**TASK GOAL**:
Extract, unchanged, every line from the top of the material below through the line with "70.0), (46.0, 90.0)]", and no more.
+++
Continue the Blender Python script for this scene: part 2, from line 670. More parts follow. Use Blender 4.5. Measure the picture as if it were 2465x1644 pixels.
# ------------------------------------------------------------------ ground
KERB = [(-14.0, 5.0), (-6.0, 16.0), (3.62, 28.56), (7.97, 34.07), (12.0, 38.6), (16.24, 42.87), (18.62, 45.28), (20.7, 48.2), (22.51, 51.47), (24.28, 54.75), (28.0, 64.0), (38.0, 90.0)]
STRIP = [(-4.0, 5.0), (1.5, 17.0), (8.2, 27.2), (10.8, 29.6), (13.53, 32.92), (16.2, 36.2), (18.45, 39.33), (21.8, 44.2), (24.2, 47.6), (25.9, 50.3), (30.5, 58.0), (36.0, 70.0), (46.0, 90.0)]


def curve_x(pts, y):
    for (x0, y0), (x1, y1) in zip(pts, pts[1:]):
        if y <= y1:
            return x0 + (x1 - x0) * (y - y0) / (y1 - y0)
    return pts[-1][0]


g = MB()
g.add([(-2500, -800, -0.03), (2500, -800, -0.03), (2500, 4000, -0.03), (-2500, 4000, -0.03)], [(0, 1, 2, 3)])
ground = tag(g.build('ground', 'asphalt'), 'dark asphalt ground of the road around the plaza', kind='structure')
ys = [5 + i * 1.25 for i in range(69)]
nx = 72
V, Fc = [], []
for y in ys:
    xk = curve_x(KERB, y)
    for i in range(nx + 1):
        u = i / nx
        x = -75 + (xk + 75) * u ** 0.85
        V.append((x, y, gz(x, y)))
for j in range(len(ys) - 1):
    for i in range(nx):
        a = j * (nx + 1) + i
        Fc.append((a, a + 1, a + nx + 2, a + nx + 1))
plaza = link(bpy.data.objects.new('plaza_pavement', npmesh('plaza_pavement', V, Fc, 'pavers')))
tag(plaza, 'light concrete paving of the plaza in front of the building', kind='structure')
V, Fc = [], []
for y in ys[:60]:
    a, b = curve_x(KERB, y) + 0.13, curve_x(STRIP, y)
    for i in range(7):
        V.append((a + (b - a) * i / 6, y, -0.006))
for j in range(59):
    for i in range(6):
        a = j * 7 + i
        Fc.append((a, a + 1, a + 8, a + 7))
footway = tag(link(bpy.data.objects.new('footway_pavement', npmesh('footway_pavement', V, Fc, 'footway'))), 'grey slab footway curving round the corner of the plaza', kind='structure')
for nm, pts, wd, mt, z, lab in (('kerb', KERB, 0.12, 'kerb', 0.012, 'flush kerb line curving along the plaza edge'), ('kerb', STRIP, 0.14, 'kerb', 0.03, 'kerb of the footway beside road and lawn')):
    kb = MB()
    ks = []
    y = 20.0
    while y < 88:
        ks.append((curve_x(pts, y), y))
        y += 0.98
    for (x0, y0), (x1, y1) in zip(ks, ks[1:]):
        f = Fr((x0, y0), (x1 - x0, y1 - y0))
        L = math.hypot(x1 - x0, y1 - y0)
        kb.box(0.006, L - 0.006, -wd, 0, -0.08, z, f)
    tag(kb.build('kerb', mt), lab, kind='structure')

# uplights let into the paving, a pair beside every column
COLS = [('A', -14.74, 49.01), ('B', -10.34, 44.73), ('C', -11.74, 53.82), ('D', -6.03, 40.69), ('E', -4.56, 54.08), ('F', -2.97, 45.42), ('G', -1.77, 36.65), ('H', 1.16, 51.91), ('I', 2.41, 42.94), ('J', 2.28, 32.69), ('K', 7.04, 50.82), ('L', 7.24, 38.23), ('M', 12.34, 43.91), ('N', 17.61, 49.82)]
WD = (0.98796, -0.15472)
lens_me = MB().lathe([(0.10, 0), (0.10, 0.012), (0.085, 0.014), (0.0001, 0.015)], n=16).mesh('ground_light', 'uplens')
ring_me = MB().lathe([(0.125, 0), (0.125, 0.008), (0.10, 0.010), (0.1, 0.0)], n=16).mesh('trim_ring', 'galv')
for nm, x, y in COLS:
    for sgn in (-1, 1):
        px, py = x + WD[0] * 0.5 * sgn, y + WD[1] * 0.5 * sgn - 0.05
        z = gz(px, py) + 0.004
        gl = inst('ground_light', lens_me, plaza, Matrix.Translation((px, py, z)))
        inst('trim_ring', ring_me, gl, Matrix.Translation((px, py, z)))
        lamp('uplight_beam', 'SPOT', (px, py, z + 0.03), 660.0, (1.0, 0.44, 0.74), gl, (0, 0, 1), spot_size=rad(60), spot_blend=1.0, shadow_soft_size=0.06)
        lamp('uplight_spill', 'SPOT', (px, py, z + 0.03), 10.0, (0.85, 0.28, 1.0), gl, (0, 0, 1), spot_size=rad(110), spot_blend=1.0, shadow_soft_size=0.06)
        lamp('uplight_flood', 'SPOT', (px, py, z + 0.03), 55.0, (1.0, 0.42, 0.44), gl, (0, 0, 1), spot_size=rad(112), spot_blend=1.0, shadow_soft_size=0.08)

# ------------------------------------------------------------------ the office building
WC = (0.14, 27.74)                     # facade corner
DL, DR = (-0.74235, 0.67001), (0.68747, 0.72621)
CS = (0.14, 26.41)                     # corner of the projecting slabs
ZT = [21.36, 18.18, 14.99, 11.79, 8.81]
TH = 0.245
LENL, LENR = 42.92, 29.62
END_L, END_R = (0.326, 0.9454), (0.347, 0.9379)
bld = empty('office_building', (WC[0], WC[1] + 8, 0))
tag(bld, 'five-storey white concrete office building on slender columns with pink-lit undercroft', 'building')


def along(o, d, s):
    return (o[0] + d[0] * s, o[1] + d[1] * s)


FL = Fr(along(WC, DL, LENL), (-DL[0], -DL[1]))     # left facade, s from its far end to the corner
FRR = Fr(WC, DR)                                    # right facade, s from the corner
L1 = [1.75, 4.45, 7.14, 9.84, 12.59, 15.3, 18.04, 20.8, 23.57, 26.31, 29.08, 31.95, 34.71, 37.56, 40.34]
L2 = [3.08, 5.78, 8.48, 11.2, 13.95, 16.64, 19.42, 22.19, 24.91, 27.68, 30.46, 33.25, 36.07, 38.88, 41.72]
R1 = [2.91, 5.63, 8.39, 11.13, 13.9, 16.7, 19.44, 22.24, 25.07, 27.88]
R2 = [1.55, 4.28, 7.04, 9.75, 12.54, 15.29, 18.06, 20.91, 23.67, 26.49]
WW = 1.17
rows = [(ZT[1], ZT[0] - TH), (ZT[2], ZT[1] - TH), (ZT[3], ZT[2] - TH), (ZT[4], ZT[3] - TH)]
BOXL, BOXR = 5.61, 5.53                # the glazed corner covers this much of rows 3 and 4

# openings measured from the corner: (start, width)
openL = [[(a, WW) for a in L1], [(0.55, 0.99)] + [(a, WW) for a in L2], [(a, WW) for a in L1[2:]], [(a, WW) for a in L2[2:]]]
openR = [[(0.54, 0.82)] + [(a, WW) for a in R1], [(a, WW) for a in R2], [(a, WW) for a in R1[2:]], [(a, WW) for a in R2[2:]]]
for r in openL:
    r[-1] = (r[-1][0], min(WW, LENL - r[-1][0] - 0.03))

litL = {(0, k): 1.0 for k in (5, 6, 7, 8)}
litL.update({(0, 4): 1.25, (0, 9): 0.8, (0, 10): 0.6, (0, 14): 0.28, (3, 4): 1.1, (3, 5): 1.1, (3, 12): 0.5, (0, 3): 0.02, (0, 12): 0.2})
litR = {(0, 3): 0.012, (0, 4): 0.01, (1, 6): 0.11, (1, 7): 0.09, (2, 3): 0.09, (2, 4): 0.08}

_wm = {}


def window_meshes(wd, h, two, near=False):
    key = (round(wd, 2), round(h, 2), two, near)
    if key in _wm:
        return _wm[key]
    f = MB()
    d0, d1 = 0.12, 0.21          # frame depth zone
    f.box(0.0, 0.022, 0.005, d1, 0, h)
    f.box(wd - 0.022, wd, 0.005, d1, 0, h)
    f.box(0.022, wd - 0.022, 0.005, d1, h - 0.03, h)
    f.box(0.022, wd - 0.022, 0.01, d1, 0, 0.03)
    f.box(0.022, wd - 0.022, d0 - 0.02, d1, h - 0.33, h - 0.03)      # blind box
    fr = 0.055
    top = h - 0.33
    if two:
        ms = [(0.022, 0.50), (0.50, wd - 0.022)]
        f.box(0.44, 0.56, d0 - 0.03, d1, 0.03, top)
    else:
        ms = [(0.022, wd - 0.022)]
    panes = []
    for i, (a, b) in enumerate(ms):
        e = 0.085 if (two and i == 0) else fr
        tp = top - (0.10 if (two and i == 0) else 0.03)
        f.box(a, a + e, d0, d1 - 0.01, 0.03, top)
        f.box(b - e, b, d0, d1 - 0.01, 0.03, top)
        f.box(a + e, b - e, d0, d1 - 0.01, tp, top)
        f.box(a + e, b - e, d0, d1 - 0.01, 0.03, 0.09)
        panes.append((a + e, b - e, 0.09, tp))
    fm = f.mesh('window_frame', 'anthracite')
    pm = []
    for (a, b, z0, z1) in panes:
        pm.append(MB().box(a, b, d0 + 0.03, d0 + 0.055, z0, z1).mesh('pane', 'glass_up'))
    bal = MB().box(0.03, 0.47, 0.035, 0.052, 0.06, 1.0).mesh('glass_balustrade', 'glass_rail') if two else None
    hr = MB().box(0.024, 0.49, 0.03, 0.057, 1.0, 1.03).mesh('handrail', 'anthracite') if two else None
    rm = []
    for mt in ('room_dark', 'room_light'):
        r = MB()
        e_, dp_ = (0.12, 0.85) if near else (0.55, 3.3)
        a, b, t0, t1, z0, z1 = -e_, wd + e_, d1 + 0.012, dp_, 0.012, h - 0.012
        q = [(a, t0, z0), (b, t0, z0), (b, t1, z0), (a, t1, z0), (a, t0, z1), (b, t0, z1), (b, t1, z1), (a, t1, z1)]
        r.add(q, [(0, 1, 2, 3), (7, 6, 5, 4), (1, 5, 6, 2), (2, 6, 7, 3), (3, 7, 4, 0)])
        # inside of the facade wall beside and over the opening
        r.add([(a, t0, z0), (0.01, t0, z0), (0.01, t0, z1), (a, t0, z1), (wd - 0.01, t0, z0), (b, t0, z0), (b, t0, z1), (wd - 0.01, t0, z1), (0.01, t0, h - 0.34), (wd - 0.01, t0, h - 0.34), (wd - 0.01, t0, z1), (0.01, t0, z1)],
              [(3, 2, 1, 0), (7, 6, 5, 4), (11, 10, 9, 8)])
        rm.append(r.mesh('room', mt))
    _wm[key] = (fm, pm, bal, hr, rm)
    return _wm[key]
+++
**EXPECTED OUTPUT**:
Continue the Blender Python script for this scene: part 2, from line 670. More parts follow. Use Blender 4.5. Measure the picture as if it were 2465x1644 pixels.
# ------------------------------------------------------------------ ground
KERB = [(-14.0, 5.0), (-6.0, 16.0), (3.62, 28.56), (7.97, 34.07), (12.0, 38.6), (16.24, 42.87), (18.62, 45.28), (20.7, 48.2), (22.51, 51.47), (24.28, 54.75), (28.0, 64.0), (38.0, 90.0)]
STRIP = [(-4.0, 5.0), (1.5, 17.0), (8.2, 27.2), (10.8, 29.6), (13.53, 32.92), (16.2, 36.2), (18.45, 39.33), (21.8, 44.2), (24.2, 47.6), (25.9, 50.3), (30.5, 58.0), (36.0, 70.0), (46.0, 90.0)]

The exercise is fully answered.